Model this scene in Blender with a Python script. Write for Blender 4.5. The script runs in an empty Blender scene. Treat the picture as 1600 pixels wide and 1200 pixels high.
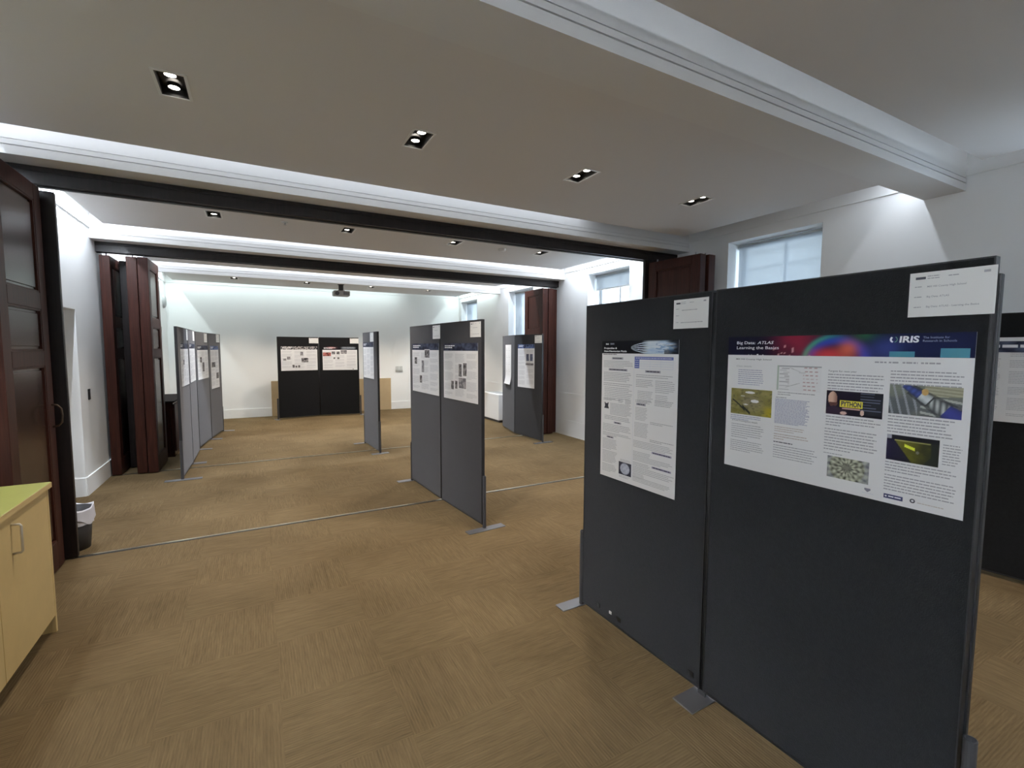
import bpy, bmesh, math, random
from mathutils import Vector, Matrix, noise
random.seed(7)
C = bpy.context.scene.collection
S = bpy.context.scene

# ------------------------------------------------------------------ helpers
def lin(c):
    return tuple(((x/255)/12.92 if x/255 <= .04045 else ((x/255+.055)/1.055)**2.4) for x in c)

class MB:
    """collects polygons of one mesh; tr = optional function on every vertex"""
    def __init__(s, tr=None): s.v, s.f, s.m, s.tr = [], [], [], tr
    def poly(s, pts, m=0):
        n = len(s.v)
        for p in pts: s.v.append(s.tr(*p) if s.tr else tuple(p))
        s.f.append(tuple(range(n, n+len(pts)))); s.m.append(m)
    def box(s, x0, x1, y0, y1, z0, z1, m=0):
        n = len(s.v)
        for z in (z0, z1):
            for x, y in ((x0, y0), (x1, y0), (x1, y1), (x0, y1)):
                s.v.append(s.tr(x, y, z) if s.tr else (x, y, z))
        for q in ((3,2,1,0),(4,5,6,7),(0,1,5,4),(1,2,6,5),(2,3,7,6),(3,0,4,7)):
            s.f.append(tuple(n+i for i in q)); s.m.append(m)
    def tube(s, pts, r, seg=10, m=0, caps=True, r2=None):
        pts = [Vector(p) for p in pts]; rings = []
        up = None
        for i, p in enumerate(pts):
            d = (pts[min(i+1, len(pts)-1)] - pts[max(i-1, 0)]).normalized()
            a = d.orthogonal().normalized() if up is None else (up - d*up.dot(d)).normalized()
            up = a; b = d.cross(a); n = len(s.v); rr = r if r2 is None else r+(r2-r)*i/(len(pts)-1)
            for k in range(seg):
                t = 2*math.pi*k/seg; q = p + a*rr*math.cos(t) + b*rr*math.sin(t)
                s.v.append(s.tr(*q) if s.tr else tuple(q))
            rings.append(n)
        for i in range(len(rings)-1):
            for k in range(seg):
                k2 = (k+1) % seg
                s.f.append((rings[i]+k, rings[i]+k2, rings[i+1]+k2, rings[i+1]+k)); s.m.append(m)
        if caps:
            s.f.append(tuple(rings[0]+k for k in reversed(range(seg)))); s.m.append(m)
            s.f.append(tuple(rings[-1]+k for k in range(seg))); s.m.append(m)
    def lathe(s, c, prof, seg=28, m=0):
        n = len(s.v)
        for r, z in prof:
            for k in range(seg):
                t = 2*math.pi*k/seg; q = (c[0]+r*math.cos(t), c[1]+r*math.sin(t), c[2]+z)
                s.v.append(s.tr(*q) if s.tr else q)
        for i in range(len(prof)-1):
            for k in range(seg):
                k2 = (k+1) % seg
                s.f.append((n+i*seg+k, n+i*seg+k2, n+(i+1)*seg+k2, n+(i+1)*seg+k)); s.m.append(m)
    def mesh(s, name, mats):
        me = bpy.data.meshes.new(name); me.from_pydata(s.v, [], s.f)
        for mt in mats: me.materials.append(mt)
        me.polygons.foreach_set('material_index', s.m); me.update(); return me
    def build(s, name, mats, parent=None, bevel=0, smooth=False, label=None):
        if not isinstance(mats, (list, tuple)): mats = [mats]
        me = s.mesh(name, mats); o = bpy.data.objects.new(name, me); C.objects.link(o)
        if parent: o.parent = parent
        if bevel:
            b = o.modifiers.new('bevel', 'BEVEL'); b.width = bevel; b.segments = 2; b.limit_method = 'ANGLE'
        if smooth:
            for p in me.polygons: p.use_smooth = True
        if label: o['label'] = label
        return o

def tag(o, label, cat, group=None):
    o['label'] = label; o['category'] = cat
    if group: o['group'] = group
    return o
def thing(name, label, cat, loc=(0,0,0), rz=0, group=None):
    o = bpy.data.objects.new(name, None); C.objects.link(o); o.empty_display_size = .1
    o.location = loc; o.rotation_euler = (0, 0, rz); return tag(o, label, cat, group)
def struct(o): o['kind'] = 'structure'; return o
def frame2(p0, p1):
    """direction angle of the segment p0-p1 and its length"""
    dx, dy = p1[0]-p0[0], p1[1]-p0[1]
    return math.atan2(dy, dx), math.hypot(dx, dy)

# ------------------------------------------------------------------ materials
def newmat(name):
    m = bpy.data.materials.new(name); m.use_nodes = True
    nt = m.node_tree; return m, nt, nt.nodes['Principled BSDF']
def plain(name, col, rough=.5, metal=0, spec=.5, bump=0, bscale=200, sheen=0, srough=.4, scol=(1,1,1), var=0, vscale=3):
    m, nt, b = newmat(name); N = nt.nodes; L = nt.links
    b.inputs['Base Color'].default_value = (*col, 1); b.inputs['Roughness'].default_value = rough
    b.inputs['Metallic'].default_value = metal; b.inputs['Specular IOR Level'].default_value = spec
    if sheen:
        b.inputs['Sheen Weight'].default_value = sheen; b.inputs['Sheen Roughness'].default_value = srough
        b.inputs['Sheen Tint'].default_value = (*scol, 1)
    if bump or var:
        tc = N.new('ShaderNodeTexCoord')
    if bump:
        n = N.new('ShaderNodeTexNoise'); n.inputs['Scale'].default_value = bscale; n.inputs['Detail'].default_value = 3
        bp = N.new('ShaderNodeBump'); bp.inputs['Strength'].default_value = bump; bp.inputs['Distance'].default_value = .002
        L.new(tc.outputs['Object'], n.inputs['Vector']); L.new(n.outputs['Fac'], bp.inputs['Height']); L.new(bp.outputs['Normal'], b.inputs['Normal'])
    if var:
        n2 = N.new('ShaderNodeTexNoise'); n2.inputs['Scale'].default_value = vscale; n2.inputs['Detail'].default_value = 5; n2.inputs['Roughness'].default_value = .65
        mp = N.new('ShaderNodeMapRange'); mp.inputs[1].default_value = .3; mp.inputs[2].default_value = .7; mp.inputs[3].default_value = 1-var; mp.inputs[4].default_value = 1+var
        mx = N.new('ShaderNodeVectorMath'); mx.operation = 'SCALE'; mx.inputs[0].default_value = col
        L.new(tc.outputs['Object'], n2.inputs['Vector']); L.new(n2.outputs['Fac'], mp.inputs[0]); L.new(mp.outputs[0], mx.inputs['Scale']); L.new(mx.outputs[0], b.inputs['Base Color'])
    return m
def emit(name, col, st):
    m = bpy.data.materials.new(name); m.use_nodes = True; nt = m.node_tree
    nt.nodes.clear(); o = nt.nodes.new('ShaderNodeOutputMaterial'); e = nt.nodes.new('ShaderNodeEmission')
    e.inputs[0].default_value = (*col, 1); e.inputs[1].default_value = st; nt.links.new(e.outputs[0], o.inputs[0]); return m

WALL = plain('wall_paint', (.88,.89,.89), .75, spec=.25, bump=.05, bscale=300)
WALLB = plain('wall_paint_back', (.88,.89,.885), .7, spec=.25, bump=.05, bscale=300)
CEIL = plain('ceiling_paint', (.72,.705,.70), .8, spec=.2)
BEAM = plain('beam_paint', (.74,.73,.72), .75, spec=.2)
WHITE = plain('white_gloss', (.78,.78,.77), .35)
DARKGAP = plain('black_plastic', (.012,.012,.013), .5)
BLACK = plain('black_metal', (.016,.015,.015), .35)
BRASS = plain('track_metal', (.62,.55,.42), .3, metal=1)
NICKEL = plain('brushed_nickel', (.62,.58,.50), .4, metal=.6)
STEEL = plain('steel', (.36,.36,.38), .42, metal=1)
FOOT = plain('foot_plate_metal', (.21,.21,.23), .4, metal=.7)
PAPER = plain('paper', (.83,.83,.84), .55, spec=.3)
CARDP = plain('card_paper', (.80,.80,.79), .6, spec=.3)
INK = plain('text_ink', (.36,.36,.39), .6)
INKD = plain('heading_ink', (.035,.035,.05), .6)
INKB = plain('blue_text_ink', (.34,.35,.48), .6)
INKR = plain('brown_text_ink', (.50,.42,.38), .6)
NAVY = plain('navy_ink', (.007,.010,.035), .45)
TEXTW = plain('white_ink', (.88,.89,.90), .5)
TEAL = plain('teal_ink', (.045,.20,.27), .5)
YEL = plain('yellow_ink', (.72,.62,.05), .5)
BLUE = plain('table_blue_ink', (.10,.13,.40), .5)
PALEB = plain('pale_blue_ink', (.58,.62,.74), .5)
FABRIC = plain('board_felt', (.0068,.0069,.0072), .95, spec=.1, bump=.5, bscale=260, sheen=.32, srough=.5, scol=(.84,.85,.92), var=.3, vscale=60)
EDGE = plain('board_edge', (.013,.013,.015), .5)
MAPLE = plain('cabinet_maple', (.62,.47,.22), .4, var=.06, vscale=4)
MAPLET = plain('cabinet_top', (.33,.345,.10), .36, var=.05, vscale=4)
TAN = plain('tan_panel', (.50,.37,.21), .55, var=.06, vscale=3)
PROJ = plain('projector_plastic', (.42,.43,.43), .45)
DGREY = plain('dark_grey_plastic', (.05,.05,.055), .5)
LINER = plain('bin_liner', (.70,.70,.76), .35)
STONE = plain('pale_stone', (.50,.49,.46), .85, var=.12, vscale=1.5)
DGLASS = plain('dark_glass', (.03,.04,.05), .1)
UPVC = plain('window_frame_paint', (.70,.72,.74), .4)

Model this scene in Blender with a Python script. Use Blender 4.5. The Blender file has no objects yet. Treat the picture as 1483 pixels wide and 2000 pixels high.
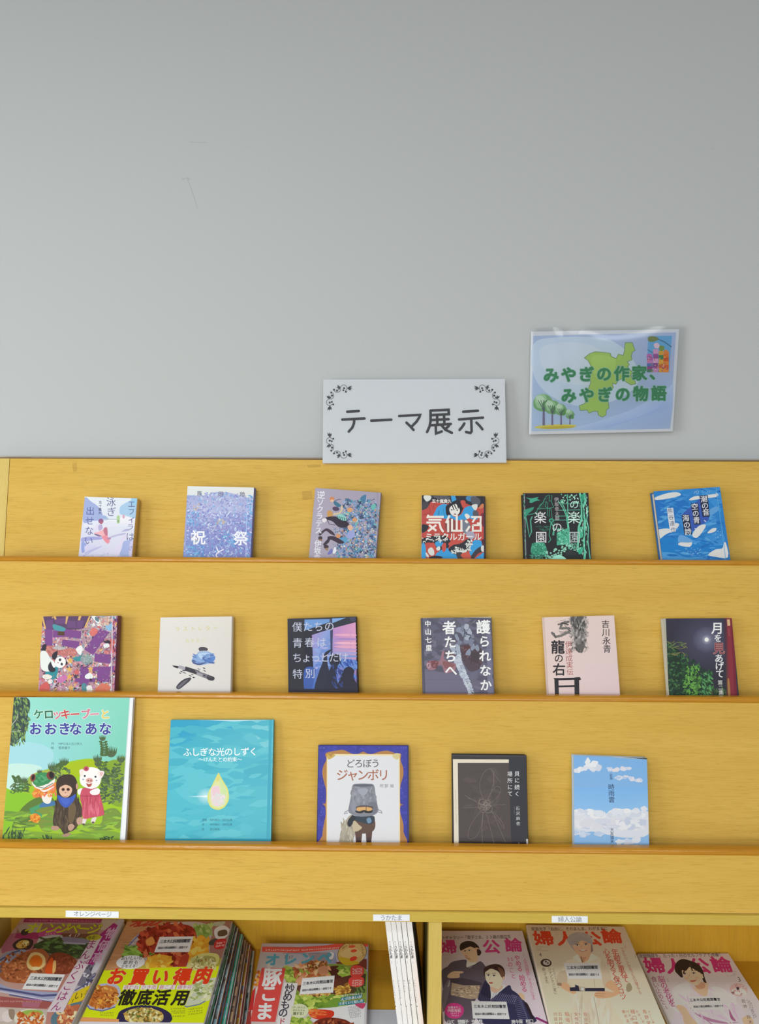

> [WHAT IS BEING ASKED]
Leave out the pictures, then repeat the listing above exactly from its first line to the line with "S = bpy.context.scene", inclusive.

> [IN RESPONSE]
Model this scene in Blender with a Python script. Write for Blender 4.5. The script runs in an empty Blender scene. Treat the picture as 1600 pixels wide and 1200 pixels high.
import bpy, bmesh, math, random
from mathutils import Vector, Matrix, noise
random.seed(7)
C = bpy.context.scene.collection
S = bpy.context.scene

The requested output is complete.